安倍晋三「自民党も下野してずいぶん歯がゆい思いをしてきたが、ムダではなかったと思ってるんですよ。

 例えば先日まとめた憲法改正草案は平成17年の新憲法草案よりはるかに良くなったでしょう。前文に『日本国は国民統合の象徴である天皇を戴(いただ)く国家』と記し、国防軍も明記した。やはり与党時代は現行憲法に縛られ、あらかじめ変な抑制を効かせちゃうんだな…。

 それにかつて自民党は歴代政府の政府答弁や法解釈などをずっと引きずってきたが、政権復帰したらそんなしがらみを捨てて再スタートできる。もう村山談話や河野談話に縛られることもない。これは大きいですよ」

 「河野談話」についてはより具体的に拒絶反応を示している。2012年の9月12日の自民党総裁選挙立候補演説。
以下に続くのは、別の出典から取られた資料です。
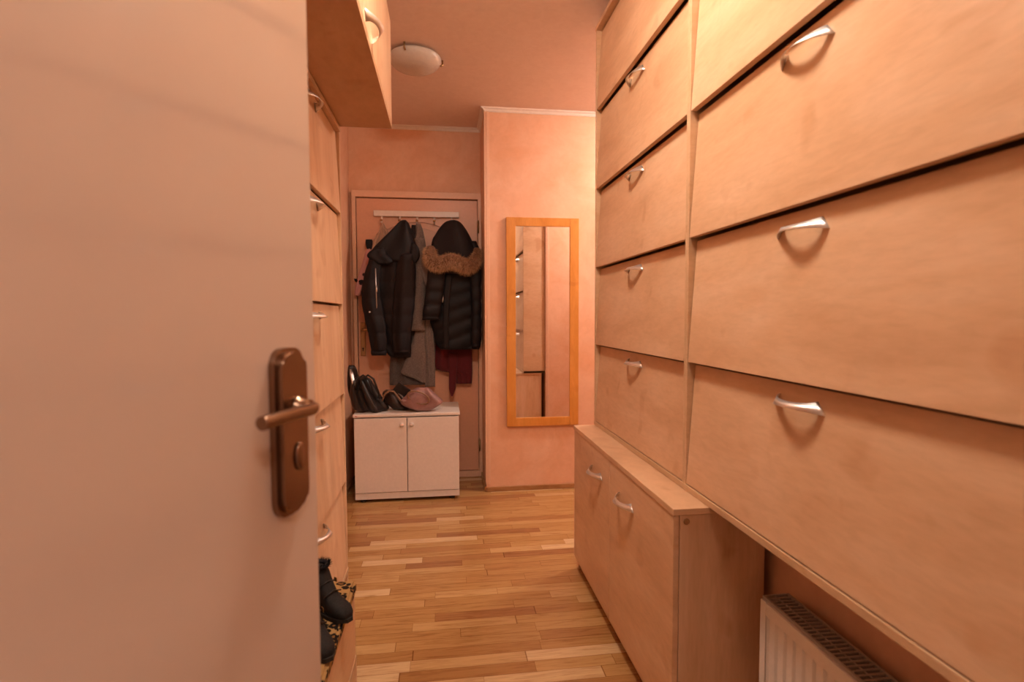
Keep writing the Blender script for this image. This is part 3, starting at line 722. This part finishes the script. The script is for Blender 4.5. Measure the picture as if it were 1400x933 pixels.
# ------------------------------------------------------------------ ceiling lamps
def ceiling_lamp(label, x, y, mat, r=.135):
    t = thing('ceiling_lamp', label, 'ceiling lamp', (x, y, ZC), 'dome ceiling lamps')
    bm = bmesh.new()
    prof = [(r*1.0, -.012), (r*1.02, -.018)]
    for k in range(1, 15):
        a = k/14*pi/2; rr = r*cos(a); prof.append((max(rr, .002), -.018-.062*sin(a) - (.0015 if k % 2 else 0)))
    lathe(bm, prof, (x, y, ZC), 'z', 48); obj('glass_bowl', bm, mat, t)
    bm = bmesh.new(); lathe(bm, [(r*.8, 0), (r*.8, -.012), (r*.78, -.014)], (x, y, ZC), 'z', 40); obj('base_plate', bm, M_white, t)
    for q in (radians(12), radians(132), radians(252)):
        bm = bmesh.new(); c_, s_ = cos(q), sin(q)
        tube(bm, [(x+c_*(r*1.08), y+s_*(r*1.08), ZC-.001), (x+c_*(r*1.09), y+s_*(r*1.09), ZC-.024), (x+c_*(r*1.0), y+s_*(r*1.0), ZC-.034)], .005, 8)
        obj('clip', bm, M_oldbrass, t)
    return t
ceiling_lamp('unlit frosted dome lamp on the ceiling beside the overhead cabinet', -.135, 2.86, M_glass)
ceiling_lamp('lit dome lamp on the ceiling between the tall shoe cabinets', .12, 1.20, M_lit)
ceiling_lamp('lit dome lamp on the ceiling of the landing outside the entrance', .35, -.95, M_lit3)
ceiling_lamp('lit dome lamp on the ceiling of the side passage', 1.65, 2.95, M_lit2)

# ------------------------------------------------------------------ entrance door (door_2), hinged at the front wall, open
AD = radians(18.5)
# local frame: +x along the leaf from hinge to free edge, -y faces the corridor
E_ = Vector((-.180, .762)); D_ = Vector((sin(AD), cos(AD)))
Hn = E_ - D_*.86
d2 = bpy.data.objects.new('door_2', None); COL.objects.link(d2); d2.location = (Hn.x, Hn.y, 0); d2.rotation_euler = (0, 0, pi/2-AD); tag(d2, kind='structure')
obj('leaf', B((0, .86, .0, .045, .008, 2.06), bev=.002), M_doorW, d2, world=False)
# escutcheon plate: rounded long shield with a stepped rim
def plate(bm, xc, z0, z1, hw, y0, y1, n=14):
    P = []
    for k in range(n+1):
        a = pi + pi*k/n; P.append((xc+hw*(abs(cos(a))**.6)*(1 if cos(a) > 0 else -1), z0+.026+.026*sin(a)))
    for k in range(n+1):
        a = pi*k/n; P.append((xc+hw*(abs(cos(a))**.6)*(1 if cos(a) > 0 else -1), z1-.026+.026*sin(a)))
    a = [bm.verts.new((x, y0, z)) for x, z in P]; c = [bm.verts.new((x, y1, z)) for x, z in P]
    m_ = len(P)
    bm.faces.new(a); f1 = bm.faces.new(c)
    for k in range(m_): bm.faces.new((a[k], a[(k+1) % m_], c[(k+1) % m_], c[k]))
    return f1
px = .86-.070
bm = bmesh.new(); plate(bm, px, .945, 1.160, .031, 0, -.008)
f = plate(bm, px, .950, 1.155, .026, -.008, -.016)
bmesh.ops.bevel(bm, geom=list(f.edges), offset=.0035, segments=3, affect='EDGES')
plt = obj('lock_plate', bm, M_brass, d2, world=False)
bm = bmesh.new()
zl = 1.083
lathe(bm, [(.015, -.016), (.015, -.020), (.0115, -.022), (.0105, -.034)], (px+.004, 0, zl), 'y', 24)
pts = [(px+.006, -.026, zl), (px+.005, -.034, zl), (px, -.0395, zl), (px-.012, -.041, zl), (px-.042, -.041, zl+.001), (px-.070, -.040, zl+.001), (px-.096, -.038, zl)]
sm = interp(pts, 24); tube(bm, sm, .0080, 14)
obj('lever', bm, M_brass, plt, world=False)
bm = bmesh.new(); lathe(bm, [(.0095, -.016), (.0095, -.0185), (.0075, -.020), (.002, -.0202)], (px+.004, 0, 1.020), 'y', 24, ay=1.9); c_ = obj('lock_cylinder', bm, M_brass, plt, world=False)
# keyhole side dark rim + second plate on the hidden side
bm = bmesh.new(); plate(bm, px, .945, 1.160, .031, .045, .053); obj('rear_lock_plate', bm, M_brass, d2, world=False)
bm = bmesh.new(); box(bm, .86, .862, .012, .033, .92, 1.18, bev=.0005); obj('strike_face', bm, M_brass, d2, world=False)
for z in (.25, 1.05, 1.85):
    bm = bmesh.new(); tube(bm, [(-.008, -.006, z-.05), (-.008, -.006, z+.05)], .008, 12); obj('hinge', bm, M_brass, d2, world=False)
 安倍晋三(「河野談話」が従軍慰安婦の強制性を認めていることについて)「孫の代までこの不名誉を背負わせるわけにはいかない」――

 萩生光一と安倍晋三が歴史認識で心を通わせ合っていると言うよりも、心を一つにしていると言うことができる。
 
 萩生田光一の口を通して言わしめた「安倍晋三70年談話」に関わる二人のホンネは安倍晋三が言っている「英知を結集する」にしても、「有識者のご意見を伺う」にしても、協議の体裁を取るように見せてはいるものの、あるいは検閲意思の不介在を示唆しているかのように見せているものの、安倍晋三がよく使う手だが、安倍晋三と歴史認識を似通わせた有識者で多数派を占める会議を開く形で実際は協議を排除し、検閲意思を介在させる情報操作に持っていって、安倍晋三の歴史認識を談話に表現させようとしていることにあるはずだ。

 いわば結果として萩生田光一の発言は有識者会議が安倍晋三の歴史認識を追認する装置に過ぎないことを炙り出していたと言うことができる。

 安倍晋三はこの手の権謀術数には生まれながらの才能なのか、母方の祖父岸信介の血を教えとして引き継いだのか、異常なまでに長けている。